_GIVEN PROBLEM_
In full and without alteration, repeat the material.
# DATASET CONTENT start
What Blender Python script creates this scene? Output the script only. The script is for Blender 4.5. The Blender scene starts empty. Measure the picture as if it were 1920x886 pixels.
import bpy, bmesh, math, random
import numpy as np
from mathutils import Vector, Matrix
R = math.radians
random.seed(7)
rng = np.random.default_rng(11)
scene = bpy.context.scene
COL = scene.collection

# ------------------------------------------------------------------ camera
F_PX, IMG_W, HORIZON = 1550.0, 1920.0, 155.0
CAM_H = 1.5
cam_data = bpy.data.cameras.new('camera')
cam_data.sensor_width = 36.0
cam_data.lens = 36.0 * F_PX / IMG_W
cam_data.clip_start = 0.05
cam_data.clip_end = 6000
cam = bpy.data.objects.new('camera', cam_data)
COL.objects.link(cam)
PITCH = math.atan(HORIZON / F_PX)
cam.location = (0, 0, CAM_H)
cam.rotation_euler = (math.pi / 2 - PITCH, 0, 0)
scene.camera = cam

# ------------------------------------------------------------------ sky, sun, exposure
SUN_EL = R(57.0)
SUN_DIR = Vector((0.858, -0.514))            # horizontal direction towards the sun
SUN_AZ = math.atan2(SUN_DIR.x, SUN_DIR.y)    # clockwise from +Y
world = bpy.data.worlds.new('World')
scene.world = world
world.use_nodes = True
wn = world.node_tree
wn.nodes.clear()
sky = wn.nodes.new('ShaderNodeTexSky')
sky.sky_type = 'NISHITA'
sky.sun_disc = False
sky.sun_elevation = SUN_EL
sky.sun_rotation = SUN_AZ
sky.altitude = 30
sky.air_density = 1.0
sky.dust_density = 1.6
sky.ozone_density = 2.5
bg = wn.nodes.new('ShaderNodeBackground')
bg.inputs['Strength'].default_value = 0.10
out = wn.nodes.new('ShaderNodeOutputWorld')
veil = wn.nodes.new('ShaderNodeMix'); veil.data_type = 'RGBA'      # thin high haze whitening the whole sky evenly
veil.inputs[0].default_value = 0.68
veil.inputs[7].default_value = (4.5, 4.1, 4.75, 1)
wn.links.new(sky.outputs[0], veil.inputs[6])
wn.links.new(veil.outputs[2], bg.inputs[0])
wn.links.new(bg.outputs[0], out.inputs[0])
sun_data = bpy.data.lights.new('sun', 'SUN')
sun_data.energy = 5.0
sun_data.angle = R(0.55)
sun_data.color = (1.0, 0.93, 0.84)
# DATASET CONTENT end
_CORRECT ANSWER_
What Blender Python script creates this scene? Output the script only. The script is for Blender 4.5. The Blender scene starts empty. Measure the picture as if it were 1920x886 pixels.
import bpy, bmesh, math, random
import numpy as np
from mathutils import Vector, Matrix
R = math.radians
random.seed(7)
rng = np.random.default_rng(11)
scene = bpy.context.scene
COL = scene.collection

# ------------------------------------------------------------------ camera
F_PX, IMG_W, HORIZON = 1550.0, 1920.0, 155.0
CAM_H = 1.5
cam_data = bpy.data.cameras.new('camera')
cam_data.sensor_width = 36.0
cam_data.lens = 36.0 * F_PX / IMG_W
cam_data.clip_start = 0.05
cam_data.clip_end = 6000
cam = bpy.data.objects.new('camera', cam_data)
COL.objects.link(cam)
PITCH = math.atan(HORIZON / F_PX)
cam.location = (0, 0, CAM_H)
cam.rotation_euler = (math.pi / 2 - PITCH, 0, 0)
scene.camera = cam

# ------------------------------------------------------------------ sky, sun, exposure
SUN_EL = R(57.0)
SUN_DIR = Vector((0.858, -0.514))            # horizontal direction towards the sun
SUN_AZ = math.atan2(SUN_DIR.x, SUN_DIR.y)    # clockwise from +Y
world = bpy.data.worlds.new('World')
scene.world = world
world.use_nodes = True
wn = world.node_tree
wn.nodes.clear()
sky = wn.nodes.new('ShaderNodeTexSky')
sky.sky_type = 'NISHITA'
sky.sun_disc = False
sky.sun_elevation = SUN_EL
sky.sun_rotation = SUN_AZ
sky.altitude = 30
sky.air_density = 1.0
sky.dust_density = 1.6
sky.ozone_density = 2.5
bg = wn.nodes.new('ShaderNodeBackground')
bg.inputs['Strength'].default_value = 0.10
out = wn.nodes.new('ShaderNodeOutputWorld')
veil = wn.nodes.new('ShaderNodeMix'); veil.data_type = 'RGBA'      # thin high haze whitening the whole sky evenly
veil.inputs[0].default_value = 0.68
veil.inputs[7].default_value = (4.5, 4.1, 4.75, 1)
wn.links.new(sky.outputs[0], veil.inputs[6])
wn.links.new(veil.outputs[2], bg.inputs[0])
wn.links.new(bg.outputs[0], out.inputs[0])
sun_data = bpy.data.lights.new('sun', 'SUN')
sun_data.energy = 5.0
sun_data.angle = R(0.55)
sun_data.color = (1.0, 0.93, 0.84)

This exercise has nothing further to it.